Teachers approach this topic by treating the First Amendment as a living conversation, not a fixed code. Use case comparisons to show how the Court refines doctrine over time. Avoid presenting categories as rigid rules; instead, emphasize the balancing tests and context that shape outcomes. Research shows students grasp nuance better when they see how similar facts yield different results under different legal standards.

Students should be able to apply the tiered framework to new situations, explain why some speech is protected and other speech is not, and justify their reasoning using Supreme Court precedents. Look for clear references to categories like true threats, incitement, and the school speech doctrine in their discussions and written work.

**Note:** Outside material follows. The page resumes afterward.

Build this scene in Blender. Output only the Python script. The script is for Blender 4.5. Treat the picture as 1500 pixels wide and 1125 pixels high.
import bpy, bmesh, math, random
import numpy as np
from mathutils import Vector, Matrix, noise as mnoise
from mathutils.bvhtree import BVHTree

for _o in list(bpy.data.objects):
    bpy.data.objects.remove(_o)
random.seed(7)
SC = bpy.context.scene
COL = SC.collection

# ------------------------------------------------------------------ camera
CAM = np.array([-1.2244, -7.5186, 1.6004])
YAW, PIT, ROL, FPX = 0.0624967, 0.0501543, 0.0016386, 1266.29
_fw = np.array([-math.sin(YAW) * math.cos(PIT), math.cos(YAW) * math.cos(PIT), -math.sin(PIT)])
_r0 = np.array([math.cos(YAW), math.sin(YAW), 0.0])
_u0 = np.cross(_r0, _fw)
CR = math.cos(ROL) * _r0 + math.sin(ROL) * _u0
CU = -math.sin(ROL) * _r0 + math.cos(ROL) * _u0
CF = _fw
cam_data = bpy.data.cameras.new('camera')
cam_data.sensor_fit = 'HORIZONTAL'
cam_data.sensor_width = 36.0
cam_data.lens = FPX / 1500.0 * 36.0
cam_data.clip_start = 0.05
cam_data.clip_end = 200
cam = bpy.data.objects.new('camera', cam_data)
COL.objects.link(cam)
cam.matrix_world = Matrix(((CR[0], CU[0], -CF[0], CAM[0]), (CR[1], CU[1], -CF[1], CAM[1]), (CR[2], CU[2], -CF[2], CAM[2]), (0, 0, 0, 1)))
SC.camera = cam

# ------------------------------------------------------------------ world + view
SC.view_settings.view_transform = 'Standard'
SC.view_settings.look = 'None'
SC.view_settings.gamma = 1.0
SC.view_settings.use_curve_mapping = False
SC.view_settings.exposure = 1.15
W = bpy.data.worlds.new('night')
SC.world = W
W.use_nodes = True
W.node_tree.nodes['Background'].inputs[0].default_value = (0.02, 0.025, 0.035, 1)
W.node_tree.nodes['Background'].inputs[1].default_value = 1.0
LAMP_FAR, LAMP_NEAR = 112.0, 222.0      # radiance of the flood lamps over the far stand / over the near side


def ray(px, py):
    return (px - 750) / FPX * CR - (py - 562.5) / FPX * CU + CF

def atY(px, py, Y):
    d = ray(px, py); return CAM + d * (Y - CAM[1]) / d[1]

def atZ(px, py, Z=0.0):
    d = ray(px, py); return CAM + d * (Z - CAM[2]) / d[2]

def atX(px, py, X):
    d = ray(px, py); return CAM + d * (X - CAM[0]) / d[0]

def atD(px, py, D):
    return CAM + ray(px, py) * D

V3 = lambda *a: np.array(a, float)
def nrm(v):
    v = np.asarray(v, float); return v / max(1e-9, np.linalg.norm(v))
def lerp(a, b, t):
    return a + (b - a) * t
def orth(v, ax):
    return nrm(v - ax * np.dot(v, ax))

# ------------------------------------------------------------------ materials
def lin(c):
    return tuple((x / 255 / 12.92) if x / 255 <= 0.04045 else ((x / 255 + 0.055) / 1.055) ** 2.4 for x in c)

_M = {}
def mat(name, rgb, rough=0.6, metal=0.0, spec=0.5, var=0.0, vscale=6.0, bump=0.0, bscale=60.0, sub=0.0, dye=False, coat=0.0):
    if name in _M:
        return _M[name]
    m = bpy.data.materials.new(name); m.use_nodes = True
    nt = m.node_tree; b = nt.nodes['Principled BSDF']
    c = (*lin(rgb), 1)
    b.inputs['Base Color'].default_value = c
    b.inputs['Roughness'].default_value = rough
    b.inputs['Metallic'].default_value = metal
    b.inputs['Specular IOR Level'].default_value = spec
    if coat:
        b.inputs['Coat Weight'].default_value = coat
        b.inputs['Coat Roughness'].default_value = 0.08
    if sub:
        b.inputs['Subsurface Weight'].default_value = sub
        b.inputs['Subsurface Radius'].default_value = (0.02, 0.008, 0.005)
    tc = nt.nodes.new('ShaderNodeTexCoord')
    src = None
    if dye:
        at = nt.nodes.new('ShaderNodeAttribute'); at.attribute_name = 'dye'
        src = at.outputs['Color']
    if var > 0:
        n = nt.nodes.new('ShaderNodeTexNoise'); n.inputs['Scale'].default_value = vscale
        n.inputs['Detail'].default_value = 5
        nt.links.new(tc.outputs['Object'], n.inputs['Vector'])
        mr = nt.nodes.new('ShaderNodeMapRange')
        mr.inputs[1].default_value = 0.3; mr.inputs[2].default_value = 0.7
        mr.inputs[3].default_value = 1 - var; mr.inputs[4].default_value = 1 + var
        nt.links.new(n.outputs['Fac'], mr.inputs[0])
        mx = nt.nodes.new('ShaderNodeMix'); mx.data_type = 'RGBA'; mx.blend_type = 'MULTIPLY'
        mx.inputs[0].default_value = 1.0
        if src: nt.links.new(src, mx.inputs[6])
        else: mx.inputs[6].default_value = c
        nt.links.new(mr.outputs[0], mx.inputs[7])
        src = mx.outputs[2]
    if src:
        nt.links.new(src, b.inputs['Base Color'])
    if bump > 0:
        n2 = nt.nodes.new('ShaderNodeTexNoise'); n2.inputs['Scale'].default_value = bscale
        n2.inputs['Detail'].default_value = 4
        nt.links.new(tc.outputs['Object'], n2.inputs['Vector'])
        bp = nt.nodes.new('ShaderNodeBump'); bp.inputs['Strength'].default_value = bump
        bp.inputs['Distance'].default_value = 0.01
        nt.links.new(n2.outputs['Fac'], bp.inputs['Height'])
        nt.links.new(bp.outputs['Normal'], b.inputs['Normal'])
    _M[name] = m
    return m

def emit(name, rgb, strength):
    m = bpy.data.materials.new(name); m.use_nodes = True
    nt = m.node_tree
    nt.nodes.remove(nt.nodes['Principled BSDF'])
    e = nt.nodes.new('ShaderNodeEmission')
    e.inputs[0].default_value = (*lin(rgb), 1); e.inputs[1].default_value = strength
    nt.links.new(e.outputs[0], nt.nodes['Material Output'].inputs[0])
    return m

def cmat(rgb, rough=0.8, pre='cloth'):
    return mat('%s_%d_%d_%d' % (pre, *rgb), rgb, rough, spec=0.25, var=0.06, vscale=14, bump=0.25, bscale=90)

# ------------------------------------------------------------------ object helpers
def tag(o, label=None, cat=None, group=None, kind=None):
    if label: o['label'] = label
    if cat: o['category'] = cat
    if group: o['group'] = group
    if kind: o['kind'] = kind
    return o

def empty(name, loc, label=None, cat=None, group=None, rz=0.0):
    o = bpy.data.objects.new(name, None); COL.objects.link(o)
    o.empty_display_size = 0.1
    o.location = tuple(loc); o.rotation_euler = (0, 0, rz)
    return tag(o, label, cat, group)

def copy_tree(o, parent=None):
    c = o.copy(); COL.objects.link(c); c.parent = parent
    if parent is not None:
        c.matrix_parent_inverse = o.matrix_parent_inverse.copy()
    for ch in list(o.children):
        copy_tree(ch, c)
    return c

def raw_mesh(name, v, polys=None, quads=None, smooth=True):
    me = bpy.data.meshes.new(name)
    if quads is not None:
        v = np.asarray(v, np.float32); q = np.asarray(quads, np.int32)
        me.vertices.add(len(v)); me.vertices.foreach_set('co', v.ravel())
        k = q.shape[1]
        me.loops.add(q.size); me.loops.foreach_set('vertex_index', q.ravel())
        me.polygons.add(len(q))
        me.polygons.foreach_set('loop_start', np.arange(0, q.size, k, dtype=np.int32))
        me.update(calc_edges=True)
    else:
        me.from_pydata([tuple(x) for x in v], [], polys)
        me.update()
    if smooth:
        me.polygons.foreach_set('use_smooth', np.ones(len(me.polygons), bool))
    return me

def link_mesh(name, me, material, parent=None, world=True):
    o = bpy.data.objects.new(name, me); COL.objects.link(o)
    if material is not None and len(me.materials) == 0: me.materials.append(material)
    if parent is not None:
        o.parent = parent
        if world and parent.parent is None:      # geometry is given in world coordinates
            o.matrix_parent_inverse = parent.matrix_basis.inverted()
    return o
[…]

Watch Out for These Misconceptions

  • During the Spectrum Activity, watch for students who assume all speech falls into two categories: protected or unprotected.

    Use the spectrum cards to show degrees of protection and require students to place examples along a continuum, explaining why some speech gets intermediate scrutiny while others get strict scrutiny.

  • During the Case Analysis Gallery Walk, watch for students who read Tinker and Hazelwood as giving schools unlimited authority to restrict speech.

    Have students annotate the opinions with color-coded highlights: one color for when schools may restrict speech and another for when they may not, then compare their findings in small groups.

  • During the Structured Debate, watch for students who claim hate speech is always unprotected by the First Amendment.

    Prompt students to test this assumption using the case law they studied, forcing them to cite precedents like Brandenburg and Snyder v. Phelps to support their points.